Research by the Tech Council shows if Australian businesses adopted existing AI tools it could add up to $115 billion annually to Australia’s economy by 2030.

He urged business leaders to use AI ‘every single day’ so they understand what is coming and can be a ‘leader for the future’ and redesign their internal processes, particularly in areas like customer service, sales and admin.

Reimaging their core business offering – the problems the business solves and how AI will enable you to solve them better, was his third call out for businesses.

Farquhar called on politicians, government and bureaucrats to take the same three steps, saying the needed to be using AI themselves to understand what is possible; and redesign back end systems and how they interact with customers through providing more APIs, which he dubbed the building blocks to using AI at scale.

“As businesses increasingly move at AI pace, governments are going to increasingly become the bottleneck. I’m calling on all levels of governments to make their services available via API. Interacting with courts, renewing a license, applying for a passport, claiming a child care subsidy should all be possible electronically and embedded in third party applications. And these shouldn’t be seven year consulting projects. Modern tools mean we can complete these in weeks and months, not years.”
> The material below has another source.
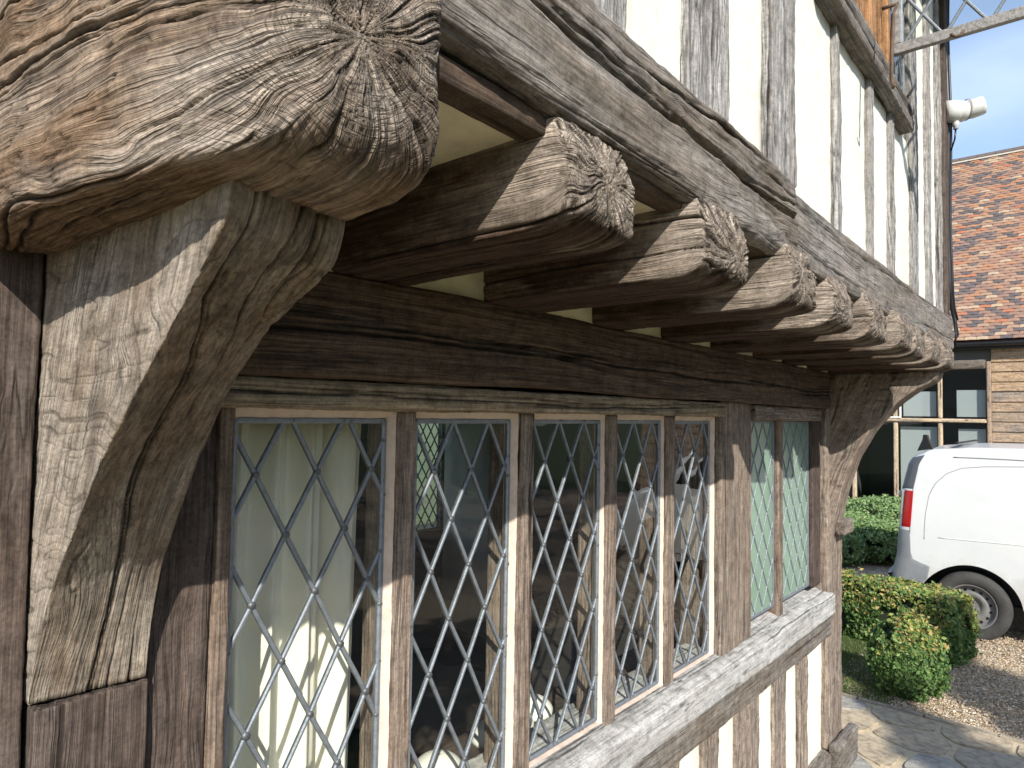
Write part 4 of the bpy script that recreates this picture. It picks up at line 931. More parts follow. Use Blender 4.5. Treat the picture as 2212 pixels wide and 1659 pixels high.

Going even further he said digital agents should be created for every interaction with government, noting the slowness of many government processes including housing approvals.

His vision: Housing agents trained on every application ever filed and all the changes people made along the way, and then working with council officers to ensure approvals or rejections happened within a week of development applications being filed.

“And what if the agent was made available to the public. Not to approve, but… you could send in your application and within minutes get a percentage chance of success.

“We could dramatically increase the number of buildings built without changing a single law,” he says.

“Just as we have got used to using energy to power physical work, we have to get used to and comfortable with using energy to power knowledge work.”